Question

CVS is really driving me crazy!

Is there any trick to remove sticky tags without updating file contents? I know of 'cvs up -A' but this also changes my files.

Or the other way round: Is there any way to update a complete directory to a previous date without setting sticky tags in the first place?

Background: I use a working copy that is versioned both with CVS and HG and I messed it up, so I wan't to go back to the latest point where it was in sync and then check what would come in from CVS.

thanks and regards.

Was it helpful?

Solution

This may depend on your version of CVS, and comes with the caveat that it's not supported, but I used to manually remove the sticky tag from the CVS/Entries file. I did this a lot when I wanted to roll back my working version to a past version but avoid the sticky tag so that I could just update normally when I'm ready.
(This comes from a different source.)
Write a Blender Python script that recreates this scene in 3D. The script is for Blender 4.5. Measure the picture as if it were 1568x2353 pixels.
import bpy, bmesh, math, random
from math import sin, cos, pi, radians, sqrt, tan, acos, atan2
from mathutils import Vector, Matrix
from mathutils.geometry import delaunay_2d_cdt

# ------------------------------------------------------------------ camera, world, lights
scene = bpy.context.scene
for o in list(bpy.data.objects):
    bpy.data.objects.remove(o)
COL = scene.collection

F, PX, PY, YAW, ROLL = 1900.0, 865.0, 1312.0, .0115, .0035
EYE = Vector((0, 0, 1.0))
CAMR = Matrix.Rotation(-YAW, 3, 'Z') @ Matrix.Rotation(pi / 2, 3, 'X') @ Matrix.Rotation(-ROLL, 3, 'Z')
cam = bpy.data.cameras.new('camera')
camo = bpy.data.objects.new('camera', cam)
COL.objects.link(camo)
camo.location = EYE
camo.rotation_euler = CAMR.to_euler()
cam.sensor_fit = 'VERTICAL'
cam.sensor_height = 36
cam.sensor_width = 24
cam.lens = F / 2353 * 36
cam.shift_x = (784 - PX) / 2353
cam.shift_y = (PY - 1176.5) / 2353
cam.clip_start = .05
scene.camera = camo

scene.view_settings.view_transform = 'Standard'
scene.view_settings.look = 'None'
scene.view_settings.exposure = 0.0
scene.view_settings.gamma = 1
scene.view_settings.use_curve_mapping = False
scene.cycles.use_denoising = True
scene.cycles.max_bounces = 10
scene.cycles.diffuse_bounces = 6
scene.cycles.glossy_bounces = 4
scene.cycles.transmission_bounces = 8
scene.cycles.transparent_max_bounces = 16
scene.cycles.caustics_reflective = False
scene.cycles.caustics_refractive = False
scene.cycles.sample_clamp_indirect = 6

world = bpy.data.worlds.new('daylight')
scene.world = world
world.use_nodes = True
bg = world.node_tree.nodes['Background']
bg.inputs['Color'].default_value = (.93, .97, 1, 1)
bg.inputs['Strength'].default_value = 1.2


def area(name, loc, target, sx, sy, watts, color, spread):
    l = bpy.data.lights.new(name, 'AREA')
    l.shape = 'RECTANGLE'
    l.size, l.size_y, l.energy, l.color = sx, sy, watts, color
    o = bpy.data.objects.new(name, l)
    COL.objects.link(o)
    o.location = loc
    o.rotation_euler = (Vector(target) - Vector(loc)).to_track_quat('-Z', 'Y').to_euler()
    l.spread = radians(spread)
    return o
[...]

First, just update the file to the version you want from the repository. For cleanliness I was in the habit of removing my local copy first.

rm myfile
cvs update -r 1.20 myfile

This will of course leave you with the sticky tag.

cvs status myfile
===================================================================
File: myfile      Status: Up-to-date

   Working revision:    1.20
   Repository revision: 1.20    /cvsroot/myproject/myfile,v
   Sticky Tag:          1.20
   Sticky Date:         (none)
   Sticky Options:      (none)

The sticky tag is stored in the CVS/Entries file in the last field. If you look at CVS/Entries with a text editor and search for your filename, you will find this:

/myfile/1.20/Thu Nov  6 18:22:05 2014//T1.20

The T1.20 at the end represents the sticky tag. You can simply remove it, leaving the line:

/myfile/1.20/Thu Nov  6 18:22:05 2014//

Now, the sticky tag is gone. You're in the same state you'd be in if someone had checked in a new version and you simply haven't updated yet.

cvs status myfile
===================================================================
File: myfile      Status: Needs Patch

   Working revision:    1.20
   Repository revision: 1.21    /cvsroot/myproject/myfile,v
   Sticky Tag:          (none)
   Sticky Date:         (none)
   Sticky Options:      (none)

Once you verify that this works on a single file, and get brave, you can do the whole directory at once if you want to, using your favorite tool (perl, awk, etc) to modify every file in the CVS/Entries (or only those lines you wish to modify). You should use caution of course. I use perl, and keep a .backup to fall back on in case of any trouble:

perl -pi.backup -e 's|//T[\.0-9]+$|//|' CVS/Entries

OTHER TIPS

You can use the -p option to "cvs up" to write to the standard output, which you can redirect to the original file using ">". This avoids stickiness.

Or the other way round: Is there any way to update a complete directory to a previous date without setting sticky tags in the first place?

The sticky tag is there to remember that you're not in HEAD. If you commit changes, they won't go there then. And just removing the sticky tag could be dangerous in normal situations.

I think the best way to go is to create a patch from the date the repositories were in sync to an updated copy. Then apply the patch reversed. Create a patch with your modified changes and apply on the other repository.

On a clean (but not synced repo):

$ cvs diff -R -D date_when_synced >patchfile

$ patch -R -pNUM <patchfile

Then in the repo you made the modifications you don't want to lose with cvs up -A:

$ cvs diff -R >patchfile2

Then apply the patch in the "clean" repository:

$ patch -pNUM <patchfile2

I think this could do what you want, if I understood it correctly.